Chris Samnee: Dick is a consummate showman. He has always been in front of a crowd, and that is one of their similarities. Bruce is putting on a show, they're both acting, it's just their characters are different. Bruce is trying to be the brooding creepy guy, and Robin wants everybody to clap for him. He shows up on the Bat-Signal like, "Tada." Yeah, I love that bit.


Lisa: In the Batmobile, Bruce Wayne does say, "When I'm in the mask, the mask is my real self. The pretense is gone." But what you just said, Chris, seems like the opposite of that. Do you think that Batman perhaps isn't as self-aware as he thinks?


Chris Samnee: Oh, Mark and I have talked about this a bunch. Bruce became Batman when he was eight. He didn't know it fully, but Bruce also stopped growing. Yes, he took on more information, and he logged all of that away, but emotionally, he's still just an eight or ten-year-old kid. And do I think he's self-aware? No, because he solves problems a lot of times like a child. His way to get rid of crime in Gotham is a child's idea of what to do. "What I should do to get rid of crime is to dress up as a bat and scare people." But you don't scare people out of doing wrong. You have to talk to them, you have to use logic, and he's not using logic. He's using fear and fists.

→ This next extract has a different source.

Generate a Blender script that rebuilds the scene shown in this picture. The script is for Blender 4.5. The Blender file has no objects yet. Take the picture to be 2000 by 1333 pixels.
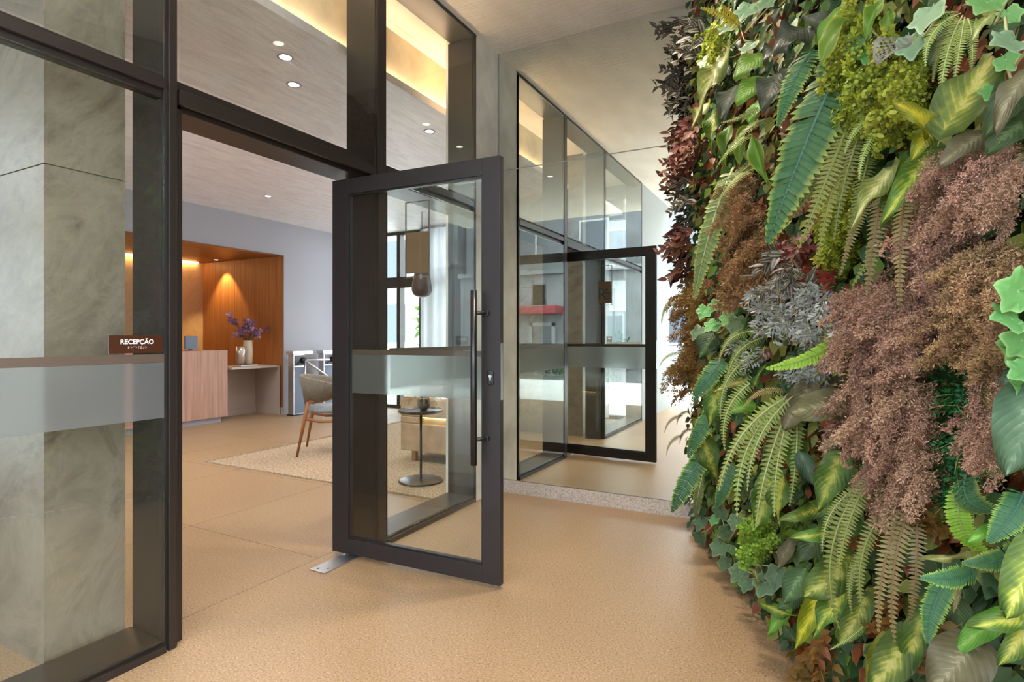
import bpy, bmesh, math, random
from mathutils import Vector, Matrix, Quaternion
random.seed(11)
PI = math.pi
sc = bpy.context.scene
COL = sc.collection

# ------------------------------------------------------------------ camera, sky, lights, exposure
cam = bpy.data.cameras.new('camera'); camo = bpy.data.objects.new('camera', cam); COL.objects.link(camo)
cam.sensor_width = 36.0; cam.lens = 36.0*1111.4/2000.0
cam.shift_y = -7.77/2000.0
cam.clip_start = 0.05; cam.clip_end = 200
YAW = 0.4889
camo.location = (0, 0, 1.2); camo.rotation_euler = (PI/2, 0, YAW)
sc.camera = camo

SKY = 8.2
w = bpy.data.worlds.new('overcast_sky'); sc.world = w; w.use_nodes = True
bg = w.node_tree.nodes['Background']
bg.inputs[0].default_value = (0.89, 0.93, 1.0, 1); bg.inputs[1].default_value = SKY

sc.view_settings.view_transform = 'Standard'; sc.view_settings.look = 'None'
sc.view_settings.gamma = 1.0; sc.view_settings.use_curve_mapping = False
sc.view_settings.exposure = 0.56
try:
    sc.cycles.transparent_max_bounces = 32
    sc.cycles.max_bounces = 16; sc.cycles.glossy_bounces = 8; sc.cycles.diffuse_bounces = 10
    sc.cycles.use_denoising = True; sc.cycles.caustics_reflective = False; sc.cycles.caustics_refractive = False
    sc.cycles.sample_clamp_indirect = 12.0
except Exception: pass

def area(name, loc, rot, sx, sy, energy, color, spread=PI):
    l = bpy.data.lights.new(name, 'AREA'); l.shape = 'RECTANGLE'; l.size = sx; l.size_y = sy
    l.energy = energy; l.color = color; l.spread = spread
    o = bpy.data.objects.new(name, l); COL.objects.link(o); o.location = loc; o.rotation_euler = rot
    return o
def spot(name, loc, energy, color, ang=80, blend=.6, radius=.04, rot=(0,0,0)):
    l = bpy.data.lights.new(name, 'SPOT'); l.energy = energy; l.color = color
    l.spot_size = math.radians(ang); l.spot_blend = blend; l.shadow_soft_size = radius
    o = bpy.data.objects.new(name, l); COL.objects.link(o); o.location = loc; o.rotation_euler = rot
    return o
WARM = (1.0, 0.86, 0.70); NEUT = (1.0, 0.92, 0.84)
PORTICO_LAMPS = [(-.80, 2.95), (-.72, 2.2), (-.30, 1.5), (-1.15, 0.6), (.05, .6)]
for (x, y), p in zip(PORTICO_LAMPS, (150, 70, 14, 10, 10)): spot('portico_lamp', (x, y, 3.385), p, WARM, 112, 1.0, .06)
LOBBY_LAMPS = [(-2.95, 2.50), (-3.22, 2.80), (-2.92, 3.98), (-6.05, 4.86), (-4.6, 3.3), (-4.6, 5.6), (-6.05, 2.7), (-3.3, 5.6)]
for k, (x, y) in enumerate(LOBBY_LAMPS): spot('lobby_lamp', (x, y, 2.945), 40 if k < 4 else 62, NEUT, 140, .8, .05)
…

Mark Waid: Well, just the idea that - I mean, I agree with Chris. He's not as self-aware, especially in his early days, as he ought to be and as he presents himself to be. Dick in a way is more self-aware than Bruce is, and it is the mask, it is, like you said - I think the line in the first issue is, "Let your mask be your true self." So that is Batman, and he's trying to get Dick to do the same thing, which is to let Robin be the mask. But Robin is actually the truest form of Dick Grayson. He, again, is that performer. A little hungry for the applause, maybe a little too hungry for the applause.


Brad: Yeah, and when you see Dick out of the costume and in the costume, there's very little difference in his expression, right?


Mark Waid: On the exterior, that's very true.